_GIVEN INSTRUCTION:_ Beginning with the first line, set down every line through the one containing "COL = scene.collection", exactly as it appears, but not the pictures.

_RECORDED INFORMATION:_
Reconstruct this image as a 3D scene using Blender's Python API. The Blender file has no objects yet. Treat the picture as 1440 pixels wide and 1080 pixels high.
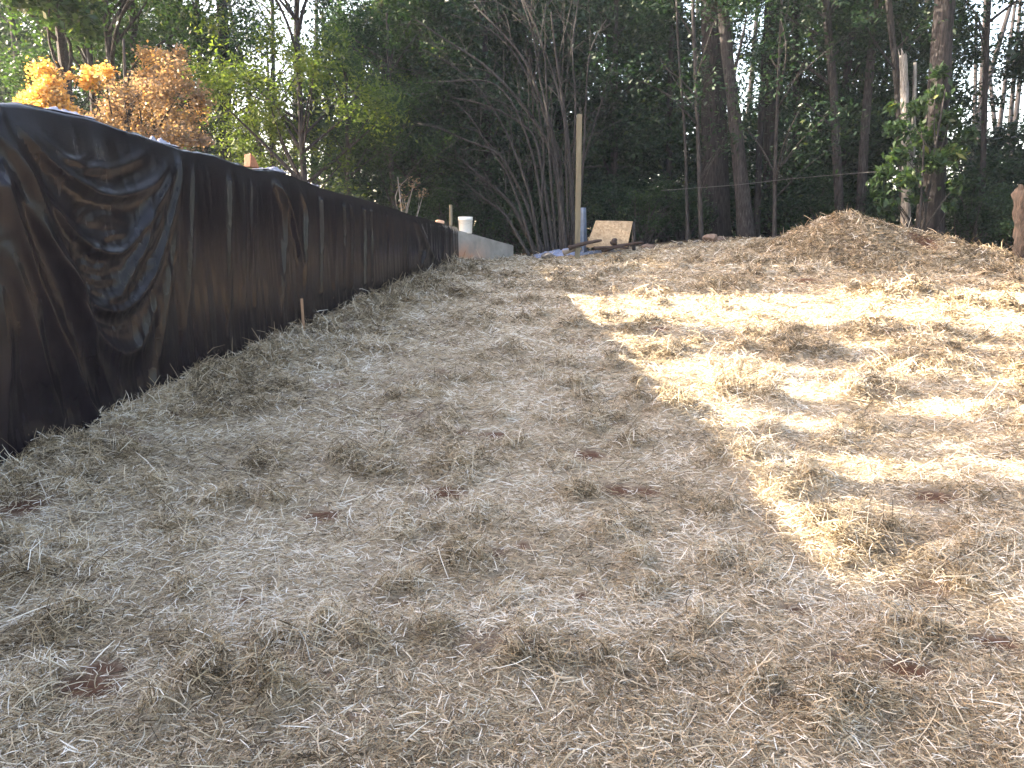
import bpy, math
import numpy as np
from mathutils import Vector
R = math.radians
scene = bpy.context.scene
COL = scene.collection

# ---------------------------------------------------------------- camera
CAMZ, PITCH, FPX = 1.5, R(10.0), 1100.0
cd = bpy.data.cameras.new("camera"); cam = bpy.data.objects.new("camera", cd); COL.objects.link(cam)
cam.location = (0, 0, CAMZ); cam.rotation_euler = (R(90) - PITCH, 0, 0)
cd.sensor_width = 36; cd.lens = 36 * FPX / 1440; cd.clip_start = 0.05; cd.clip_end = 1500
scene.camera = cam
# ---------------------------------------------------------------- light
SUN_AZ, SUN_EL = R(80), R(26.0)          # azimuth measured to the left of the view direction
SKY, SUNP, EXPO = 0.15, 5.0, 3.15
w = bpy.data.worlds.new("World"); scene.world = w; w.use_nodes = True
nt = w.node_tree; nt.nodes.clear()
sk = nt.nodes.new('ShaderNodeTexSky'); sk.sky_type = 'NISHITA'; sk.sun_disc = False
sk.sun_elevation = SUN_EL; sk.sun_rotation = -SUN_AZ; sk.dust_density = 3.0; sk.air_density = 1.0
bg = nt.nodes.new('ShaderNodeBackground'); bg.inputs[1].default_value = SKY
wo = nt.nodes.new('ShaderNodeOutputWorld')
tint = nt.nodes.new('ShaderNodeMix'); tint.data_type = 'RGBA'; tint.blend_type = 'MULTIPLY'; tint.inputs[0].default_value = 1
tint.inputs[7].default_value = (1.17, 1.0, .87, 1)        # hazy, warm autumn air
nt.links.new(sk.outputs[0], tint.inputs[6]); nt.links.new(tint.outputs[2], bg.inputs[0]); nt.links.new(bg.outputs[0], wo.inputs[0])
SD = Vector((-math.cos(SUN_EL) * math.sin(SUN_AZ), math.cos(SUN_EL) * math.cos(SUN_AZ), math.sin(SUN_EL)))
sl = bpy.data.lights.new("sun", 'SUN'); sl.energy = SUNP; sl.angle = R(0.6); sl.color = (1.0, 0.87, 0.68)
so = bpy.data.objects.new("sun", sl); COL.objects.link(so); so.rotation_euler = SD.to_track_quat('Z', 'Y').to_euler()
scene.view_settings.view_transform = 'Standard'; scene.view_settings.look = 'None'
scene.view_settings.exposure = EXPO; scene.view_settings.gamma = 1
scene.cycles.max_bounces = 6; scene.cycles.transparent_max_bounces = 8
scene.cycles.sample_clamp_indirect = 6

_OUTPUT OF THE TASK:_
Reconstruct this image as a 3D scene using Blender's Python API. The Blender file has no objects yet. Treat the picture as 1440 pixels wide and 1080 pixels high.
import bpy, math
import numpy as np
from mathutils import Vector
R = math.radians
scene = bpy.context.scene
COL = scene.collection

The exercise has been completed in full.